Information shown ▸
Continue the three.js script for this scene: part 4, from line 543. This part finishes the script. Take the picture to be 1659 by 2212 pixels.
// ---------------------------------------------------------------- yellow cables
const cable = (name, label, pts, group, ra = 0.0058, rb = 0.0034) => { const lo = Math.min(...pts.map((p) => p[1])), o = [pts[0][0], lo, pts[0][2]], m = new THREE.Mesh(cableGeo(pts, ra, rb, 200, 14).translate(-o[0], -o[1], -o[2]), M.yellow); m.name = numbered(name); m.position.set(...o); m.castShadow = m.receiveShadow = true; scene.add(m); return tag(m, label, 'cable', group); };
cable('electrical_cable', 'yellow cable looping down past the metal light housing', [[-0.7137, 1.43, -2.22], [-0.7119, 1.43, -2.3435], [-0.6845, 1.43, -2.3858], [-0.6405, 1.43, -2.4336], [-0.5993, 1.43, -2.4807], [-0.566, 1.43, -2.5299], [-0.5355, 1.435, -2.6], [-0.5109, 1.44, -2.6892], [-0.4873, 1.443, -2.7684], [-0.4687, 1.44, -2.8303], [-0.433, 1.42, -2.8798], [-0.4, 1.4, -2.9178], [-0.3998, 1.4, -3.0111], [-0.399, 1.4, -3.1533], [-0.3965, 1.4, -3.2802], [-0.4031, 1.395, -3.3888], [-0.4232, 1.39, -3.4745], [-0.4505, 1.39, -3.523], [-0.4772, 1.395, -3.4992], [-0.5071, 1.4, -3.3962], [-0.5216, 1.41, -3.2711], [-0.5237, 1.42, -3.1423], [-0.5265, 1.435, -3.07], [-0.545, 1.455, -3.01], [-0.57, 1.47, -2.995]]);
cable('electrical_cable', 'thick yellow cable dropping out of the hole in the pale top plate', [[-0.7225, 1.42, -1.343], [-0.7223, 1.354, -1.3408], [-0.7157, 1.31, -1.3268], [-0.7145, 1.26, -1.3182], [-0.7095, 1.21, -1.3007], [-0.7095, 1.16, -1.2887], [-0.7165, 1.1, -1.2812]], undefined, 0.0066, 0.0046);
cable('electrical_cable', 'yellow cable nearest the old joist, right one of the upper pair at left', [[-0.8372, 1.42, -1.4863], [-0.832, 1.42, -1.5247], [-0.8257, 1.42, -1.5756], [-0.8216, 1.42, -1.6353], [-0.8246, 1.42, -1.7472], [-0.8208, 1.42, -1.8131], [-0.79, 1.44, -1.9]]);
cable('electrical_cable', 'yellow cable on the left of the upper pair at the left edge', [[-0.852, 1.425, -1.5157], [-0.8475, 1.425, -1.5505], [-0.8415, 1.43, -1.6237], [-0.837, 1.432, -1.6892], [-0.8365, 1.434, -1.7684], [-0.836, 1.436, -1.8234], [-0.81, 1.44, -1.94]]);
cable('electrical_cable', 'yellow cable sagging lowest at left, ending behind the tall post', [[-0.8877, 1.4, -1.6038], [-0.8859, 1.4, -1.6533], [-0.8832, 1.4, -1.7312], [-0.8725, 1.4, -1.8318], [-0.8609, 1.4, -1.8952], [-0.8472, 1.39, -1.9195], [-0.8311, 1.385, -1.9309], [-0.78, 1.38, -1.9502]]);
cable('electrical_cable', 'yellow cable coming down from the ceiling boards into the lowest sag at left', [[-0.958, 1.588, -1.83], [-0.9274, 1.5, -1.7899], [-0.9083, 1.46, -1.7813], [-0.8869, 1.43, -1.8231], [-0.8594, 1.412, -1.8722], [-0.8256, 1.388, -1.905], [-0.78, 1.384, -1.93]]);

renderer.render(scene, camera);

The problem ▸ Transcribe the material exactly as it reads.

Exercise solution ▸
Continue the three.js script for this scene: part 4, from line 543. This part finishes the script. Take the picture to be 1659 by 2212 pixels.
// ---------------------------------------------------------------- yellow cables
const cable = (name, label, pts, group, ra = 0.0058, rb = 0.0034) => { const lo = Math.min(...pts.map((p) => p[1])), o = [pts[0][0], lo, pts[0][2]], m = new THREE.Mesh(cableGeo(pts, ra, rb, 200, 14).translate(-o[0], -o[1], -o[2]), M.yellow); m.name = numbered(name); m.position.set(...o); m.castShadow = m.receiveShadow = true; scene.add(m); return tag(m, label, 'cable', group); };
cable('electrical_cable', 'yellow cable looping down past the metal light housing', [[-0.7137, 1.43, -2.22], [-0.7119, 1.43, -2.3435], [-0.6845, 1.43, -2.3858], [-0.6405, 1.43, -2.4336], [-0.5993, 1.43, -2.4807], [-0.566, 1.43, -2.5299], [-0.5355, 1.435, -2.6], [-0.5109, 1.44, -2.6892], [-0.4873, 1.443, -2.7684], [-0.4687, 1.44, -2.8303], [-0.433, 1.42, -2.8798], [-0.4, 1.4, -2.9178], [-0.3998, 1.4, -3.0111], [-0.399, 1.4, -3.1533], [-0.3965, 1.4, -3.2802], [-0.4031, 1.395, -3.3888], [-0.4232, 1.39, -3.4745], [-0.4505, 1.39, -3.523], [-0.4772, 1.395, -3.4992], [-0.5071, 1.4, -3.3962], [-0.5216, 1.41, -3.2711], [-0.5237, 1.42, -3.1423], [-0.5265, 1.435, -3.07], [-0.545, 1.455, -3.01], [-0.57, 1.47, -2.995]]);
cable('electrical_cable', 'thick yellow cable dropping out of the hole in the pale top plate', [[-0.7225, 1.42, -1.343], [-0.7223, 1.354, -1.3408], [-0.7157, 1.31, -1.3268], [-0.7145, 1.26, -1.3182], [-0.7095, 1.21, -1.3007], [-0.7095, 1.16, -1.2887], [-0.7165, 1.1, -1.2812]], undefined, 0.0066, 0.0046);
cable('electrical_cable', 'yellow cable nearest the old joist, right one of the upper pair at left', [[-0.8372, 1.42, -1.4863], [-0.832, 1.42, -1.5247], [-0.8257, 1.42, -1.5756], [-0.8216, 1.42, -1.6353], [-0.8246, 1.42, -1.7472], [-0.8208, 1.42, -1.8131], [-0.79, 1.44, -1.9]]);
cable('electrical_cable', 'yellow cable on the left of the upper pair at the left edge', [[-0.852, 1.425, -1.5157], [-0.8475, 1.425, -1.5505], [-0.8415, 1.43, -1.6237], [-0.837, 1.432, -1.6892], [-0.8365, 1.434, -1.7684], [-0.836, 1.436, -1.8234], [-0.81, 1.44, -1.94]]);
cable('electrical_cable', 'yellow cable sagging lowest at left, ending behind the tall post', [[-0.8877, 1.4, -1.6038], [-0.8859, 1.4, -1.6533], [-0.8832, 1.4, -1.7312], [-0.8725, 1.4, -1.8318], [-0.8609, 1.4, -1.8952], [-0.8472, 1.39, -1.9195], [-0.8311, 1.385, -1.9309], [-0.78, 1.38, -1.9502]]);
cable('electrical_cable', 'yellow cable coming down from the ceiling boards into the lowest sag at left', [[-0.958, 1.588, -1.83], [-0.9274, 1.5, -1.7899], [-0.9083, 1.46, -1.7813], [-0.8869, 1.43, -1.8231], [-0.8594, 1.412, -1.8722], [-0.8256, 1.388, -1.905], [-0.78, 1.384, -1.93]]);

renderer.render(scene, camera);